Example 8: Arranging Unlike Fractions in Order
Problem: Arrange in ascending order: 1/2, 1/3, 1/6.
Solution:
Step 1: LCM of 2, 3, 6 = 6.
Step 2: 1/2 = 3/6, 1/3 = 2/6, 1/6 = 1/6.
Step 3: Order: 1/6 < 2/6 < 3/6.
Answer: 1/6, 1/3, 1/2.
Real-World Applications
Why this matters:
- Adding fractions: You can only add like fractions directly. To add unlike fractions, first convert them to like fractions.
- Comparing portions: When comparing slices of pizza — if one person eats 2/5 and another eats 3/8, you need like fractions to compare.
- Cooking: Recipes use different fractions (1/2 cup, 1/3 cup). Converting to like fractions helps combine them.
- Sharing equally: When dividing things among groups of different sizes, unlike fractions arise naturally.
Key Points to Remember
- Like fractions have the same denominator.
- Unlike fractions have different denominators.
- To compare or add unlike fractions, convert them to like fractions first.
- To convert: find the LCM of the denominators and make equivalent fractions.
- For like fractions, the fraction with the larger numerator is greater.
- Like fractions are easier to work with than unlike fractions.
- Every set of unlike fractions can be converted to like fractions using the LCM method.
Practice Problems
- Identify the like fractions: 2/7, 3/5, 5/7, 1/7, 4/9.
- Are 5/6 and 7/6 like or unlike fractions?
- Convert 1/4 and 2/5 to like fractions.
- Which is greater: 3/7 or 4/7?
- Convert 2/3, 3/5, and 1/2 to like fractions.
- Arrange in ascending order: 5/12, 1/12, 11/12, 7/12.
Frequently Asked Questions
Q1. What are like fractions?
Like fractions are fractions with the same denominator.

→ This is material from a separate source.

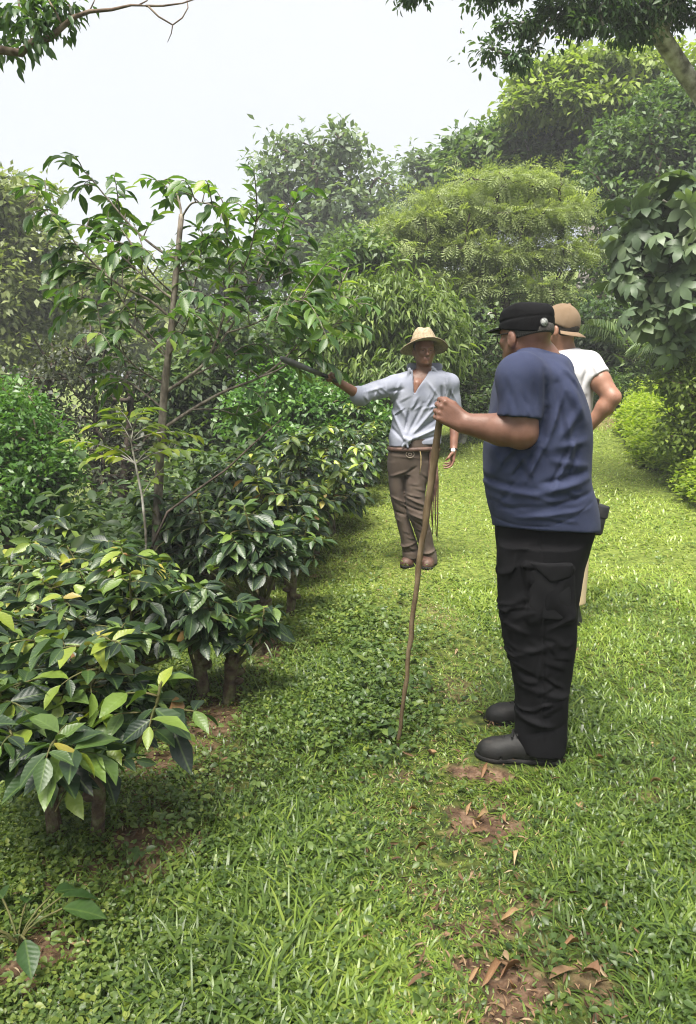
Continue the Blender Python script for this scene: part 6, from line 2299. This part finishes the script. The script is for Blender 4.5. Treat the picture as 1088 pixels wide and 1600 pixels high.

For example, 2/5, 3/5, and 4/5 are like fractions because they all have 5 as the denominator.
Q2. What are unlike fractions?
Unlike fractions are fractions with different denominators. For example, 1/3, 2/5, and 3/7 are unlike fractions.
Q3. How do you compare unlike fractions?
Convert them to like fractions by finding the LCM of their denominators. Then compare the numerators. The fraction with the larger numerator is greater.
Q4. Can like fractions have different numerators?
Yes. Like fractions must have the same denominator, but the numerators can be different. For example, 1/8, 3/8, and 5/8 are all like fractions with different numerators.
Q5. Why do we need to convert unlike fractions to like fractions?
You cannot add, subtract, or easily compare fractions with different denominators. Converting to like fractions (same denominator) makes these operations possible.
Q6. What is the LCM method?
LCM stands for Least Common Multiple. Find the LCM of the denominators, then multiply the numerator and denominator of each fraction to get the LCM as the new denominator. This gives equivalent like fractions.